Una isla rocosa, oscura, larga a babor. Un precipicio
cortado a pique, blanco hasta la mitad, negro sobre rojo al caer en el mar,
casas deslumbrantes, blancas, e iglesias de cúpulas azules, a estribor. El mar,
oscuro, profundo, sereno que iba quedando encerrado por esos dos brazos que
forman la entrada a la caldera de la isla.
Porque eso es Santorini. Un volcán en medio del Mediterráneo.
Cuatrocientos metros por debajo de nosotros el mar oculta fuegos subterráneos,
chimeneas de magma y la posibilidad de un súbito estallido que vuelva a
partirla en tres como lo hizo hace tres mil seiscientos años atrás. Frente a
nosotros se alzaba la prueba de que el monstruo sólo duerme: dos islas formadas
de escoria, piedra pómez y lava; Nea Kameni, aparecida en el siglo XVIII, y
Palea Kameni, que data de comienzos de nuestra era.
El barco navegó con la seguridad y la calma de un trayecto
realizado cientos de veces, pero evitó con respeto el anillo de boyas que
marcan el sitio del naufragio de un fastuoso crucero en 2007.
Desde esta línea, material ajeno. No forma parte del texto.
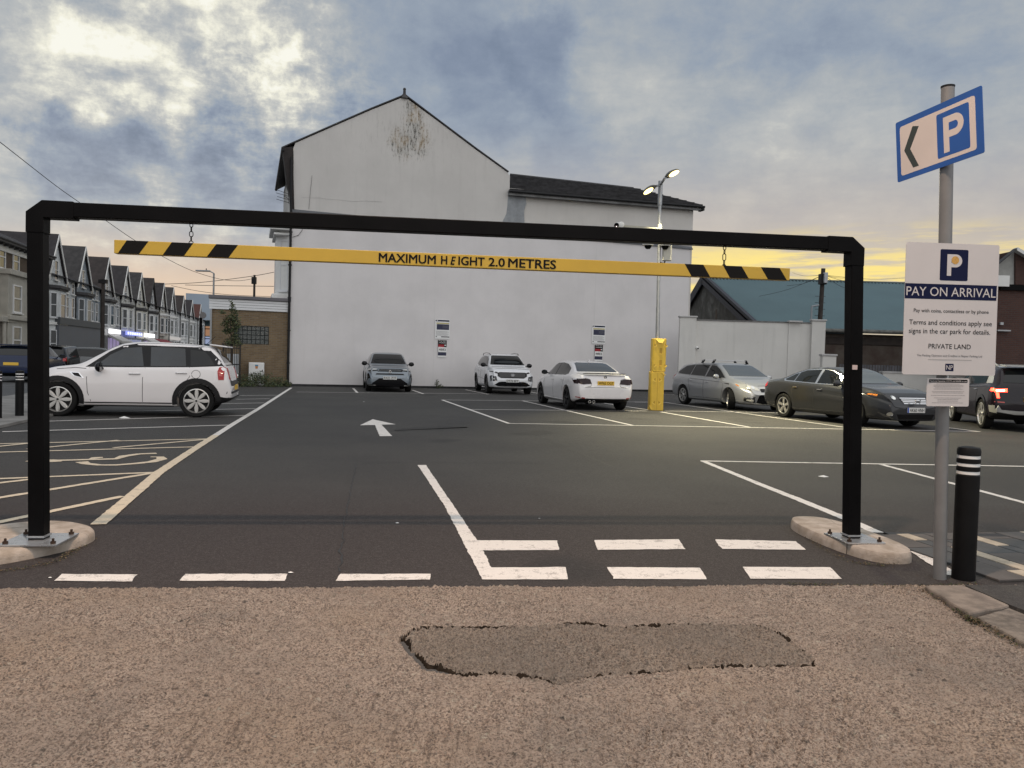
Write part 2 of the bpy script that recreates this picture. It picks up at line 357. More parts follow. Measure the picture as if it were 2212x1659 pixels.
def seg_dist(X, Y, pts, closed=False):
    d = np.full(X.shape, 9.); n = len(pts)
    for i in range(n if closed else n-1):
        x1, y1 = pts[i]; x2, y2 = pts[(i+1) % n]; dx, dy = x2-x1, y2-y1; L2 = dx*dx+dy*dy+1e-12
        t = np.clip(((X-x1)*dx+(Y-y1)*dy)/L2, 0, 1); d = np.minimum(d, np.hypot(X-x1-t*dx, Y-y1-t*dy))
    return d
def jag(pts, amp, sub):
    r_ = np.random.default_rng(5); o = []
    for a, b in zip(pts, pts[1:]):
        for i in range(sub): k = i/sub; o.append((a[0]+(b[0]-a[0])*k + r_.normal()*amp, a[1]+(b[1]-a[1])*k + r_.normal()*amp))
    o.append(pts[-1]); return o
top_px = [(868, 1378), (890, 1362), (930, 1354), (1010, 1358), (1100, 1356), (1180, 1352), (1260, 1348), (1340, 1356), (1450, 1350), (1560, 1352), (1640, 1352), (1690, 1372), (1730, 1404), (1756, 1420)]
bot_px = [(868, 1378), (880, 1402), (905, 1418), (918, 1436), (955, 1448), (1010, 1462), (1060, 1456), (1120, 1462), (1165, 1468), (1200, 1480), (1235, 1474), (1270, 1462), (1340, 1458), (1420, 1454), (1500, 1446), (1580, 1440), (1680, 1440), (1756, 1440), (1756, 1420)]
gtop = jag([tuple(G(*q)[:2]) for q in top_px], .004, 4); gbot = jag([tuple(G(*q)[:2]) for q in bot_px], .0025, 3)
poly = gtop + gbot[::-1]
sx0, sx1, ty0, ty1, st = -1.6, 8.4, -3.2, .0, .0078
ns, nt = int((sx1-sx0)/st)+1, int((ty1-ty0)/st)+1
sg = np.linspace(sx0, sx1, ns); tg = np.linspace(ty0, ty1, nt); SS, TT = np.meshgrid(sg, tg)
wob = np.interp(sg, np.arange(sx0, sx1+.2, .11), np.random.default_rng(2).normal(size=len(np.arange(sx0, sx1+.2, .11)))*.006)
TT = TT + np.clip((TT-ty0)/(ty1-ty0), 0, 1)**8*wob[None, :]
X = EL.x + ed.x*SS + edn.x*TT; Y = EL.y + ed.y*SS + edn.y*TT
Z = .0060 + .0014*bandnoise(nt, ns, 60, 1) + .0014*bandnoise(nt, ns, 8, 2) + .0024*bandnoise(nt, ns, 3.0, 3)
pits = bandnoise(nt, ns, 6, 9); Z -= .0075*np.clip(pits-1.35, 0, 1.6)
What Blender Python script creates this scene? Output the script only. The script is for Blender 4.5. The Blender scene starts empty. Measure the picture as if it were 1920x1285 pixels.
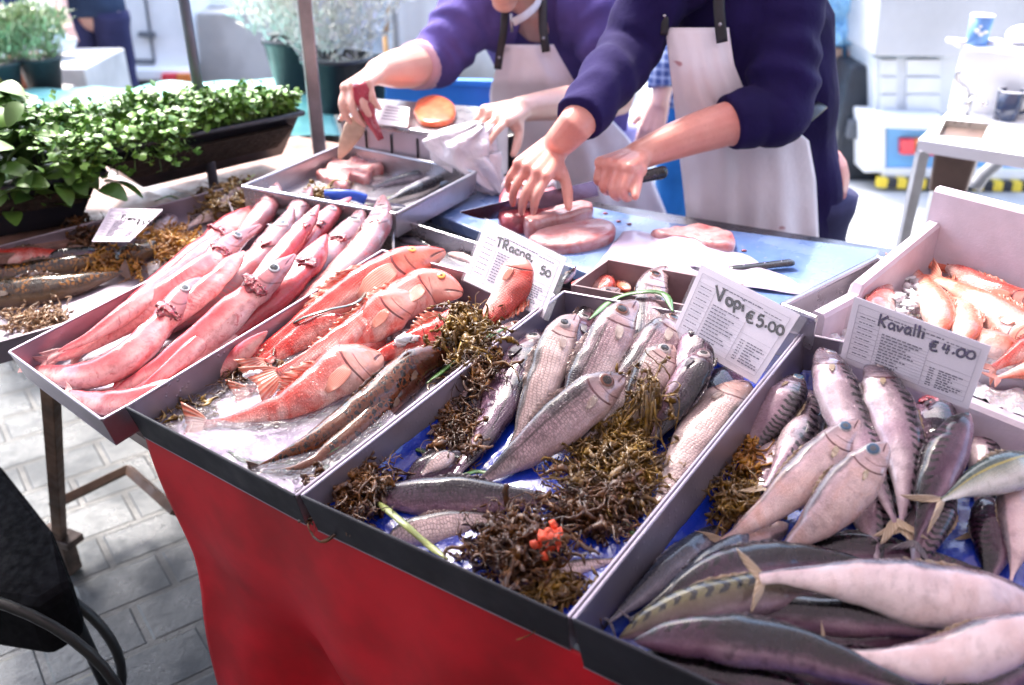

Atracamos en el puerto de Athinion; un pequeño espacio entre
el mar y los acantilados que se alzan a trescientos metros de altura. Allí
subimos a un colectivo que, por caminos de cornisa sobre el mar, nos condujo a
la ciudad de Fira, capital de la isla. Aferrada a la cámara, Sabrina recordaba con
afecto a la madre de nuestro digno, obeso y pelado chofer.
El regreso, después de tres días maravillosos, fue al
atardecer; en el automóvil de Vasilis, nuestro anfitrión en el Hotel Georgia.
Silencioso y a gran velocidad descendió en pocos minutos en vistosos zig zags
que, siempre, terminaban con un auto (a veces un camión) viniendo en sentido
contrario al cual esquivaba a tan corta distancia que podrían haberse
estrechado las manos. En el muelle no encontró otro lugar donde estacionarse
que no fuera justo a pocos centímetros del borde, un poco más y abríamos la
puerta directamente sobre el mar.
Y así, después de abordar una vez más el ferry, navegar de
noche con el mar un tanto intranquilo, cenar en Goody’s y descubrir que incluso
un barco tan imponente se mece al capricho de Poseidón, volvimos a Atenas.
Nuestro regreso en Metro estuvo marcado por una transgresión involuntaria: nos
colamos sin pagar… pero esa es una historia que contaré otro día.